Being a budget technologist, a teacher, and having my opinion matters, I do have to try and provide honest feedback.  People, students and colleagues, want me to guide them into choosing the right product.  With that said, I have to try and make unbiased reviews on a lot of different products.  When iOS5 and the 4s came out, I had at least 5 different people ask, “Is this the phone I should get?”  I do have to put my google fan boy behind me.

I have and love my android phone running a mac.  I am really platform independent.  I just want something to work (well).

I start out by asking a simple question, and this usually guide the answer.  “Are you so heavily involved in google products, specifically in google voice and google talk, that you need to have instant access?”  If the answer is yes, then Android is the way to go.  If the answer is anything but an instant yes, the ios5 and the iphone is the answer.  The other ancillary question is “Will you take the time to learn all the features.”  Learning all the features will steer the person towards android.

I started on the iphone with the 3g, and I constantly had to find workarounds for both google talk and google voice.  When my friend @johnament showed my his g1 and google talk access and notifications, I switched, albeit hesitantly.  Now 16 months later, I couldn’t be happier.

iOS is simple and more intuitive.  Android has extreme customizability.  People that need it to “work” need an iphone.  People who can spend a few minutes (and it really is about 40 minutes) of thought and logic will figure out android.  They will figure out that it is more extensible than iOS.  I gave my (as @harrycmarks) my degree needed android phone to my 3 year old nephew, he was playing angry birds in a few minutes.  It really can’t be that hard.  The support forums on android are surprisingly more helpful than ios forums.

The whole “it must work” is a big issue.  If your phone breaks, where do you go?  I will give apple this huge concession because it is a big one.  I drive 15 minutes to the mall when something doesn’t work, and I walk out usually with a new phone.  When my android phone had an issue it took two weeks, and countless phone calls.

Android wins in a ton of categories from, carriers, form factors, 4g (even the PR definition), screen sizes, and keyboards, but it is on the difficulty to learn.  Even with all those positives, if you need something that just works, the iphone works.
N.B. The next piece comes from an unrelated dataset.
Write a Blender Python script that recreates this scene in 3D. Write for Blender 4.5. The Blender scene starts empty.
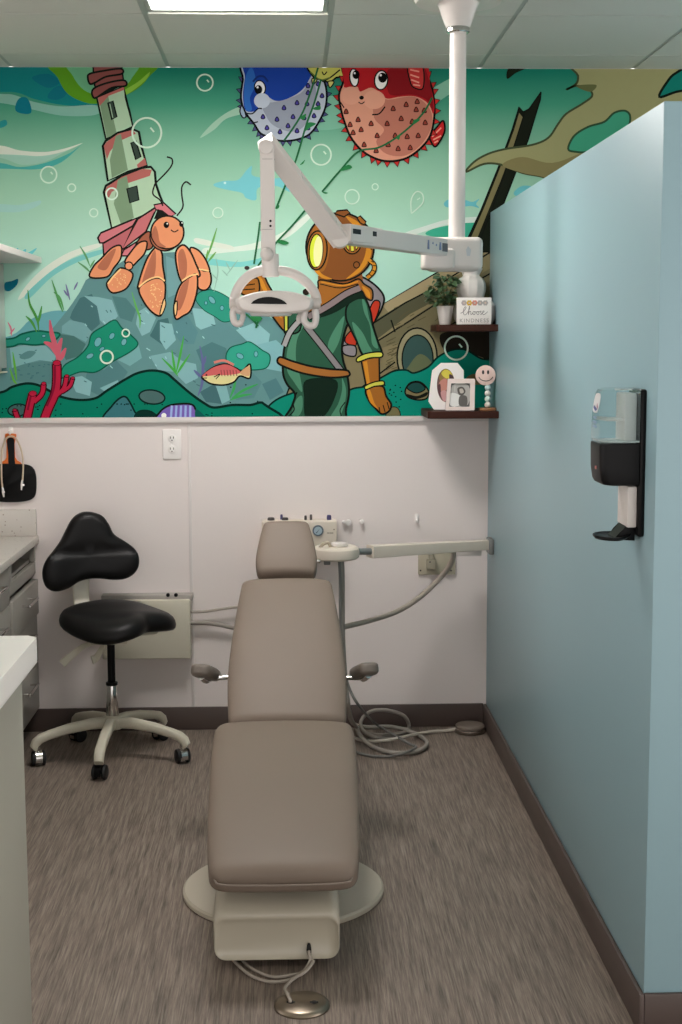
import bpy, bmesh, math, random
from mathutils import Vector, Matrix
from mathutils.geometry import tessellate_polygon
R = math.radians
rnd = random.Random(7)
scene = bpy.context.scene
COL = scene.collection

def pts2(s): return [tuple(map(float, p.split(','))) for p in s.split()]
# ------------------------------------------------------------------ camera
CAM_H, YAW, PITCH, ROLL, FPX = 1.55, R(2.05), R(6.86), R(-0.2), 1422.0
DW, XR, ZC = 5.6, 0.785, 2.587          # back wall, partition face, ceiling
YP, ZP, XL = 3.02, 2.045, -1.5          # partition near end, its height, left wall
cam_pos = Vector((0, 0, CAM_H))
_F = Vector((math.sin(YAW)*math.cos(PITCH), math.cos(YAW)*math.cos(PITCH), -math.sin(PITCH)))
_r = Vector((math.cos(YAW), -math.sin(YAW), 0)); _u = _r.cross(_F)
_R = _r*math.cos(ROLL) + _u*math.sin(ROLL); _U = _u*math.cos(ROLL) - _r*math.sin(ROLL)
cd = bpy.data.cameras.new('camera'); cam = bpy.data.objects.new('camera', cd); COL.objects.link(cam)
cd.sensor_fit = 'VERTICAL'; cd.sensor_height = 36.0; cd.lens = FPX/1024*36.0; cd.clip_start = 0.05
cam.matrix_world = Matrix(((_R.x, _U.x, -_F.x, 0), (_R.y, _U.y, -_F.y, 0), (_R.z, _U.z, -_F.z, CAM_H), (0, 0, 0, 1)))
scene.camera = cam
def ray(px, py): return _F + _R*((px-341)/FPX) + _U*((512-py)/FPX)
def at(px, py, Y):
    d = ray(px, py); return cam_pos + d*(Y/d.y)
def atx(px, py, X):
    d = ray(px, py); return cam_pos + d*(X/d.x)
def atz(px, py, z=0.0):
    d = ray(px, py); return cam_pos + d*((z-CAM_H)/d.z)

def fl(px, py, z=0.0, ymax=5.535):      # a point resting on the floor, or raised against the back wall where the floor ends
    p = atz(px, py, z)
    return p if p.y <= ymax else at(px, py, ymax)
# ------------------------------------------------------------------ materials
def lin(c): 
    c = c/255.0
    return c/12.92 if c <= 0.04045 else ((c+0.055)/1.055)**2.4
def rgb(r, g, b, k=1.0): return (min(lin(r)*k, .92), min(lin(g)*k, .92), min(lin(b)*k, .92), 1)
_m = {}
def mat(name, c, rough=.5, metal=0, k=1.0, spec=.5, var=.04, vs=14, bump=0, bs=180, coat=0):
    if name in _m: return _m[name]
    m = bpy.data.materials.new(name); m.use_nodes = True; nt = m.node_tree; p = nt.nodes['Principled BSDF']
    col = rgb(*c, k) if max(c) > 1 else (*c, 1)
    p.inputs['Roughness'].default_value = rough; p.inputs['Metallic'].default_value = metal
    p.inputs['Specular IOR Level'].default_value = spec; p.inputs['Coat Weight'].default_value = coat
    p.inputs['Base Color'].default_value = col
    tc = nt.nodes.new('ShaderNodeTexCoord')
    if var:
        n = nt.nodes.new('ShaderNodeTexNoise'); n.inputs['Scale'].default_value = vs; n.inputs['Detail'].default_value = 4
        nt.links.new(tc.outputs['Object'], n.inputs['Vector'])
        mx = nt.nodes.new('ShaderNodeMix'); mx.data_type = 'RGBA'
        mx.inputs[6].default_value = [x*(1-var) for x in col[:3]]+[1]; mx.inputs[7].default_value = [min(1, x*(1+var)) for x in col[:3]]+[1]
        nt.links.new(n.outputs['Fac'], mx.inputs[0]); nt.links.new(mx.outputs[2], p.inputs['Base Color'])
    if bump:
        n2 = nt.nodes.new('ShaderNodeTexNoise'); n2.inputs['Scale'].default_value = bs; n2.inputs['Detail'].default_value = 3
        nt.links.new(tc.outputs['Object'], n2.inputs['Vector'])
        b = nt.nodes.new('ShaderNodeBump'); b.inputs['Strength'].default_value = bump; b.inputs['Distance'].default_value = .002
        nt.links.new(n2.outputs['Fac'], b.inputs['Height']); nt.links.new(b.outputs['Normal'], p.inputs['Normal'])
    _m[name] = m; return m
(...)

iphone also wins if you don’t have a google account.  I get so mad at salespeople when they don’t explain this  to their customers.  Usually they say, “well you need a google account.”  Three months later the person ends up moving to gmail because android is so ingrained in the google ecosystem.  I

I do have one caveat where android wins.  If you are such a luddite where most technology things are so complicated, you may want to choose android.  If are the type that has to read the manual, you are going to have to read it anyway.  You might as well learn the additional features.